| Exercise brief |
Everything from the line with "Write part 3" through the line with "HC = -0.047" should be repeated exactly, both of those lines included, and nothing else.

| Records for the task |
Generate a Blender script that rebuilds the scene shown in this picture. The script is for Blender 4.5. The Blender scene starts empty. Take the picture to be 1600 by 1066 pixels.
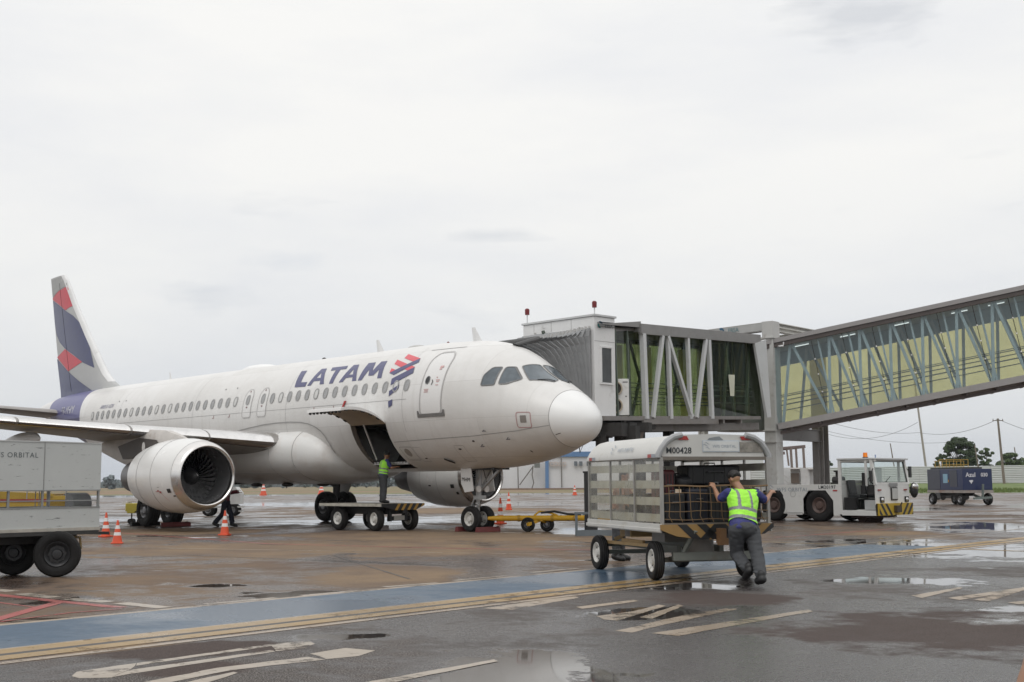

...

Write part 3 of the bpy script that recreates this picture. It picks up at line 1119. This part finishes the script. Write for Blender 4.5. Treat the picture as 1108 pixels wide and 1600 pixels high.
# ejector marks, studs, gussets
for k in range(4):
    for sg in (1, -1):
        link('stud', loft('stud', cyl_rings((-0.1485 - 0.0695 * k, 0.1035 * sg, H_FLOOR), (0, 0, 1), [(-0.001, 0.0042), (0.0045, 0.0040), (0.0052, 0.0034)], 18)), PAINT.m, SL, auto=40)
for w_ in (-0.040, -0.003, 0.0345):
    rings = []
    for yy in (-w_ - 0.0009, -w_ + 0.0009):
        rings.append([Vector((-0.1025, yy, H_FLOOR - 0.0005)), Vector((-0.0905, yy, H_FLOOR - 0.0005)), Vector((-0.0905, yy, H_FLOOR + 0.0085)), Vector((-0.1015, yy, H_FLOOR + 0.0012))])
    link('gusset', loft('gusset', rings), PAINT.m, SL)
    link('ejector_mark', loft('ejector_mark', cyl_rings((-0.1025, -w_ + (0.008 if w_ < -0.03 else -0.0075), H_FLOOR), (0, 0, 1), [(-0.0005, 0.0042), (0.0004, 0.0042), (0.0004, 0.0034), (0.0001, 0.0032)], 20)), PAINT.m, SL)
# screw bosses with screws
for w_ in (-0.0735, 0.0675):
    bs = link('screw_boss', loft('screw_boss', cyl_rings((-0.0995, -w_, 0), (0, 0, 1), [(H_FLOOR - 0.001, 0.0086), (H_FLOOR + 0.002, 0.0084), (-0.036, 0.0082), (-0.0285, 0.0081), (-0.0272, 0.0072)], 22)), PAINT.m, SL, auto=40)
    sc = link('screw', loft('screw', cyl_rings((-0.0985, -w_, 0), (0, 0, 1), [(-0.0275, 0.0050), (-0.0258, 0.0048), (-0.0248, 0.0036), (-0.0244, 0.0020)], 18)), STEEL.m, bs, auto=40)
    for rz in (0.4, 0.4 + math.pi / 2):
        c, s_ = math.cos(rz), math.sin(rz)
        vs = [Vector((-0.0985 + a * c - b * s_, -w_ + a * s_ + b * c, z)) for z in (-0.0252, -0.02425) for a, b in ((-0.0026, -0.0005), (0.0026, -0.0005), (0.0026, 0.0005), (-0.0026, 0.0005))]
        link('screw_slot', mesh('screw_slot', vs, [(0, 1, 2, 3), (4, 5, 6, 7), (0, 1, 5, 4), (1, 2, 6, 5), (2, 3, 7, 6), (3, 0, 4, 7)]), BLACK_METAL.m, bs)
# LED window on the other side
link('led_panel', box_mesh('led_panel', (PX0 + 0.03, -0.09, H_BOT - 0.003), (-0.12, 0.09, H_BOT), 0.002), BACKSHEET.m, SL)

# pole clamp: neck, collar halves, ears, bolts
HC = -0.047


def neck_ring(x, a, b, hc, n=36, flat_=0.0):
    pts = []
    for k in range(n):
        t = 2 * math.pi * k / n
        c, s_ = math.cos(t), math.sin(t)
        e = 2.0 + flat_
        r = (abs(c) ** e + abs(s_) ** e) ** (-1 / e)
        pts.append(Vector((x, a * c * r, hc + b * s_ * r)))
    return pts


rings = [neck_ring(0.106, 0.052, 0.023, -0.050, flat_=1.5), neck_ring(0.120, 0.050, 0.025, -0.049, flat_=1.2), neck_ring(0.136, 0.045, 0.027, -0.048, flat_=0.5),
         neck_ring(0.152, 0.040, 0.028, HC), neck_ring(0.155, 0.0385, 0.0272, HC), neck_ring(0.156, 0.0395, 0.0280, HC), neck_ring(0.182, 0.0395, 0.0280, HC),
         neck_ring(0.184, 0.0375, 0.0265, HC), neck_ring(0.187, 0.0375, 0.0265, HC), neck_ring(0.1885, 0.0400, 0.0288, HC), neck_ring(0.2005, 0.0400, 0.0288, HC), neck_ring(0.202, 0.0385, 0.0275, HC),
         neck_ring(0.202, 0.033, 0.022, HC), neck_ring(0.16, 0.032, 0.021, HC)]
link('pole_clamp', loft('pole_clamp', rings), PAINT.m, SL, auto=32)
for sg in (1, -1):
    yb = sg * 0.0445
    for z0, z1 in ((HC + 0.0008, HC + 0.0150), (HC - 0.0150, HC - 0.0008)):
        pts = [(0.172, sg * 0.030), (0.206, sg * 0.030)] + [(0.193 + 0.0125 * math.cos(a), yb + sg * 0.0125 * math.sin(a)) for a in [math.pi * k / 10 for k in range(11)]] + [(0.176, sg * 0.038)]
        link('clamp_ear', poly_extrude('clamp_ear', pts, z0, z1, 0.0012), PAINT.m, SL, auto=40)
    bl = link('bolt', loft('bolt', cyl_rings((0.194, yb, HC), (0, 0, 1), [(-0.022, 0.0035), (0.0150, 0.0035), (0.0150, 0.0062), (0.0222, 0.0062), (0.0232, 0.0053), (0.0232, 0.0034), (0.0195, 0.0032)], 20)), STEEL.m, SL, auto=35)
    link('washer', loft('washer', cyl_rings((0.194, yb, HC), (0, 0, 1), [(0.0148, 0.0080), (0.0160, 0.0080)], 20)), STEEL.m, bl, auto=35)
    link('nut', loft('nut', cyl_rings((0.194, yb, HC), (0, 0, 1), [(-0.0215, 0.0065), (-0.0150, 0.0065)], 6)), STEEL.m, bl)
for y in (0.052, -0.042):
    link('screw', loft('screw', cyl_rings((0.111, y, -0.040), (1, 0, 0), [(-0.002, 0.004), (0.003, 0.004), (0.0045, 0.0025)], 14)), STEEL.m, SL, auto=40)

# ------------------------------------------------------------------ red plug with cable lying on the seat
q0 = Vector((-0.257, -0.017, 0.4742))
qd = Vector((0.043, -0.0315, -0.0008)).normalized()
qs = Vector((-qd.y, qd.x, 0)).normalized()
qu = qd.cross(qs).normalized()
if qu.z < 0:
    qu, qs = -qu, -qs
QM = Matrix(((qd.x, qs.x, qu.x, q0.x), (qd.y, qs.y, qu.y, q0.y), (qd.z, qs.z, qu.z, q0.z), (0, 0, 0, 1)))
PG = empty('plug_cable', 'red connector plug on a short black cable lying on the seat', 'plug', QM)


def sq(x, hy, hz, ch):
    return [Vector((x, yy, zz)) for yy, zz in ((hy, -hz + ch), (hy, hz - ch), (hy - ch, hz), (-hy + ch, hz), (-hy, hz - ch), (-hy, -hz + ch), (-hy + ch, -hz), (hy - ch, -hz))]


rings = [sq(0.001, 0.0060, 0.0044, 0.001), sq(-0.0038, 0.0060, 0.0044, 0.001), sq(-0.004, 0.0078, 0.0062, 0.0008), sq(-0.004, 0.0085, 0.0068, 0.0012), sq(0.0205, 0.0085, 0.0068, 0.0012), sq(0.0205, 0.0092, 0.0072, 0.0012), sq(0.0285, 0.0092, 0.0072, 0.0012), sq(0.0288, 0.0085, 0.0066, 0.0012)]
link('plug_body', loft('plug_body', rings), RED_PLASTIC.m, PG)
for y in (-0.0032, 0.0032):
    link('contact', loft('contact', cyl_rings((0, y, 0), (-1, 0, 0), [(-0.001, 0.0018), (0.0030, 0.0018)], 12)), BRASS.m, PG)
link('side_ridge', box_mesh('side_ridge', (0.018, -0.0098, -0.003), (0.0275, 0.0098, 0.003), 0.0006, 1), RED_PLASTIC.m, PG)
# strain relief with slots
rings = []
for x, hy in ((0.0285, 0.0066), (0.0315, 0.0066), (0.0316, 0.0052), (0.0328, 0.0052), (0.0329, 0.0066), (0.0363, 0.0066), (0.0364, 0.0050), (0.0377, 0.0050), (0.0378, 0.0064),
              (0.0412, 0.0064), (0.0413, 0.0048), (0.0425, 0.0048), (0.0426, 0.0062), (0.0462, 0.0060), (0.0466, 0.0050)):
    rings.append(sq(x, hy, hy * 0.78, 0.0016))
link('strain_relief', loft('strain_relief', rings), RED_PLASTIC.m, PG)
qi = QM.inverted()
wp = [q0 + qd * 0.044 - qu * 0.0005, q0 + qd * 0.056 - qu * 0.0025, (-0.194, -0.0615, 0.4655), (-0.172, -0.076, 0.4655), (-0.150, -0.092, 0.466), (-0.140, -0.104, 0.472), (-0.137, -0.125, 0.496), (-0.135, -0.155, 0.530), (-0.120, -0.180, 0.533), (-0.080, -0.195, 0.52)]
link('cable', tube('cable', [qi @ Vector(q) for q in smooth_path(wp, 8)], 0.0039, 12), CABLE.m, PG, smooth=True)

...

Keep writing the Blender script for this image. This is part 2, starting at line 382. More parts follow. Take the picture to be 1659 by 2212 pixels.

| Output for this exercise |
Write part 3 of the bpy script that recreates this picture. It picks up at line 1119. This part finishes the script. Write for Blender 4.5. Treat the picture as 1108 pixels wide and 1600 pixels high.
# ejector marks, studs, gussets
for k in range(4):
    for sg in (1, -1):
        link('stud', loft('stud', cyl_rings((-0.1485 - 0.0695 * k, 0.1035 * sg, H_FLOOR), (0, 0, 1), [(-0.001, 0.0042), (0.0045, 0.0040), (0.0052, 0.0034)], 18)), PAINT.m, SL, auto=40)
for w_ in (-0.040, -0.003, 0.0345):
    rings = []
    for yy in (-w_ - 0.0009, -w_ + 0.0009):
        rings.append([Vector((-0.1025, yy, H_FLOOR - 0.0005)), Vector((-0.0905, yy, H_FLOOR - 0.0005)), Vector((-0.0905, yy, H_FLOOR + 0.0085)), Vector((-0.1015, yy, H_FLOOR + 0.0012))])
    link('gusset', loft('gusset', rings), PAINT.m, SL)
    link('ejector_mark', loft('ejector_mark', cyl_rings((-0.1025, -w_ + (0.008 if w_ < -0.03 else -0.0075), H_FLOOR), (0, 0, 1), [(-0.0005, 0.0042), (0.0004, 0.0042), (0.0004, 0.0034), (0.0001, 0.0032)], 20)), PAINT.m, SL)
# screw bosses with screws
for w_ in (-0.0735, 0.0675):
    bs = link('screw_boss', loft('screw_boss', cyl_rings((-0.0995, -w_, 0), (0, 0, 1), [(H_FLOOR - 0.001, 0.0086), (H_FLOOR + 0.002, 0.0084), (-0.036, 0.0082), (-0.0285, 0.0081), (-0.0272, 0.0072)], 22)), PAINT.m, SL, auto=40)
    sc = link('screw', loft('screw', cyl_rings((-0.0985, -w_, 0), (0, 0, 1), [(-0.0275, 0.0050), (-0.0258, 0.0048), (-0.0248, 0.0036), (-0.0244, 0.0020)], 18)), STEEL.m, bs, auto=40)
    for rz in (0.4, 0.4 + math.pi / 2):
        c, s_ = math.cos(rz), math.sin(rz)
        vs = [Vector((-0.0985 + a * c - b * s_, -w_ + a * s_ + b * c, z)) for z in (-0.0252, -0.02425) for a, b in ((-0.0026, -0.0005), (0.0026, -0.0005), (0.0026, 0.0005), (-0.0026, 0.0005))]
        link('screw_slot', mesh('screw_slot', vs, [(0, 1, 2, 3), (4, 5, 6, 7), (0, 1, 5, 4), (1, 2, 6, 5), (2, 3, 7, 6), (3, 0, 4, 7)]), BLACK_METAL.m, bs)
# LED window on the other side
link('led_panel', box_mesh('led_panel', (PX0 + 0.03, -0.09, H_BOT - 0.003), (-0.12, 0.09, H_BOT), 0.002), BACKSHEET.m, SL)

# pole clamp: neck, collar halves, ears, bolts
HC = -0.047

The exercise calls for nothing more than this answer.